◆ **Requirement**
For each line below that contains the string "Blender", copy that line.

◆ **Excerpted data**
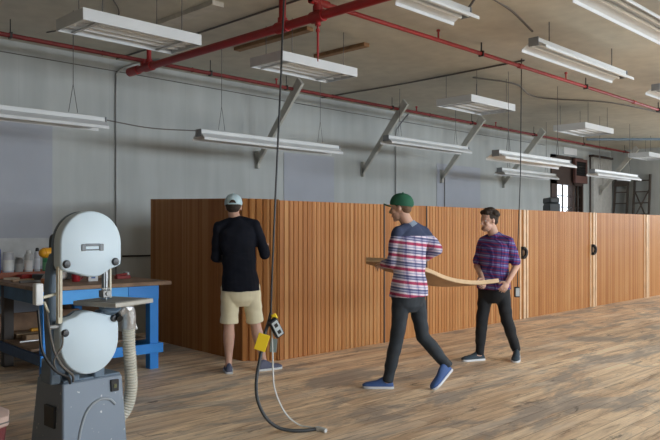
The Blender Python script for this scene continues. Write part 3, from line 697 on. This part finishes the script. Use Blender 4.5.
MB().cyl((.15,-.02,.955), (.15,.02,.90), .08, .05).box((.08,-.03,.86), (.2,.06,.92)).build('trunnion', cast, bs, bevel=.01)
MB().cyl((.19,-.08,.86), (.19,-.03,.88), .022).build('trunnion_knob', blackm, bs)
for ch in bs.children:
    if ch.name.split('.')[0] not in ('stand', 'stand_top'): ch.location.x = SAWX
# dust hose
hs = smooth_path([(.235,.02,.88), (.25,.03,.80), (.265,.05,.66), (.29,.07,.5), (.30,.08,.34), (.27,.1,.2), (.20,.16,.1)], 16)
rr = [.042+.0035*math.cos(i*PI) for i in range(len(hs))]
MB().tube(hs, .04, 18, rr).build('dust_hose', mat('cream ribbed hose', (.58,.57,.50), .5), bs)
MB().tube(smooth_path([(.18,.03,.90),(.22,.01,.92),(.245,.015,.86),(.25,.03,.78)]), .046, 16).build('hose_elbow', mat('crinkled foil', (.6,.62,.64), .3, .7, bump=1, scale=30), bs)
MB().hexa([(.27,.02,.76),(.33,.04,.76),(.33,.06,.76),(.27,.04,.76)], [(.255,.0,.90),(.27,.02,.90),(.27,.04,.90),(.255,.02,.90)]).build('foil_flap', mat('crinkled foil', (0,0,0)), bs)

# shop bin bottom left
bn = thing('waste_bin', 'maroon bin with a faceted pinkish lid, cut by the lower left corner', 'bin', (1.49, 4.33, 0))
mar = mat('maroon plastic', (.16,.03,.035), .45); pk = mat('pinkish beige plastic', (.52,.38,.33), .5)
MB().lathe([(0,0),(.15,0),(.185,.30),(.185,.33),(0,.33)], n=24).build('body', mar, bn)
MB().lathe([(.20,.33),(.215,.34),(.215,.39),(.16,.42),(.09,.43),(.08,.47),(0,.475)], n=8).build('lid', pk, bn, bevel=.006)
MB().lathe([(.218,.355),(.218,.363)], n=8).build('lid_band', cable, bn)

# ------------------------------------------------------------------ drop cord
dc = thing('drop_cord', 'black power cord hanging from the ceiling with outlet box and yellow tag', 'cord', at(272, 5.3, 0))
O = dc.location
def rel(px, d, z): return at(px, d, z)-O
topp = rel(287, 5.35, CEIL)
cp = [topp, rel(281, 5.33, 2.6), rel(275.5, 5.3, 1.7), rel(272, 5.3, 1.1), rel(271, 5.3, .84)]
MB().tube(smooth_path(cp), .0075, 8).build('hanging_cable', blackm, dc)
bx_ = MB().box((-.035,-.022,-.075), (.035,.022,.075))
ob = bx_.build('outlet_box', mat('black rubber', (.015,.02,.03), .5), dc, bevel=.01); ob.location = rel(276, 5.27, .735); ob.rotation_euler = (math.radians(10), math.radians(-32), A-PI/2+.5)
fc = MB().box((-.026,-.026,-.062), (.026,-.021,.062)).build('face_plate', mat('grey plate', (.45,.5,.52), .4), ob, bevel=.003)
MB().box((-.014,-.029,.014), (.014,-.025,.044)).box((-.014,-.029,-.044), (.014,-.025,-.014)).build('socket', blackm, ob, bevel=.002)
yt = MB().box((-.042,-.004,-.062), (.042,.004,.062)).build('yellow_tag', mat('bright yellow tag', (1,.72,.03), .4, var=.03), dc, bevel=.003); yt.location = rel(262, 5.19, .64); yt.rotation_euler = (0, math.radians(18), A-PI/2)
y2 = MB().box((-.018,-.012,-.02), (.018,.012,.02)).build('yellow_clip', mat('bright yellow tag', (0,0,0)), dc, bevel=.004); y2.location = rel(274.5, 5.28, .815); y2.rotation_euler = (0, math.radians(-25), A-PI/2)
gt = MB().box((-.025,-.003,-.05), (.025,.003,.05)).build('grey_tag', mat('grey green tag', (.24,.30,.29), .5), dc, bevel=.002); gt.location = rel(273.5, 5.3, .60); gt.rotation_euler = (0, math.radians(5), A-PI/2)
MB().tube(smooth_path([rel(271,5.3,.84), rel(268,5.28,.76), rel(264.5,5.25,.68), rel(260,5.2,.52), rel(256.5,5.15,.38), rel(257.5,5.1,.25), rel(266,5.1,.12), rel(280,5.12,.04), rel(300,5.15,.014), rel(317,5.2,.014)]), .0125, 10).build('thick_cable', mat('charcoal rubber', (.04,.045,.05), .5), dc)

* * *

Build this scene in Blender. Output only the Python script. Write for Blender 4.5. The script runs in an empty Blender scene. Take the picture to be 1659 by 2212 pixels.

◆ **Solution**
The Blender Python script for this scene continues. Write part 3, from line 697 on. This part finishes the script. Use Blender 4.5.
Build this scene in Blender. Output only the Python script. Write for Blender 4.5. The script runs in an empty Blender scene. Take the picture to be 1659 by 2212 pixels.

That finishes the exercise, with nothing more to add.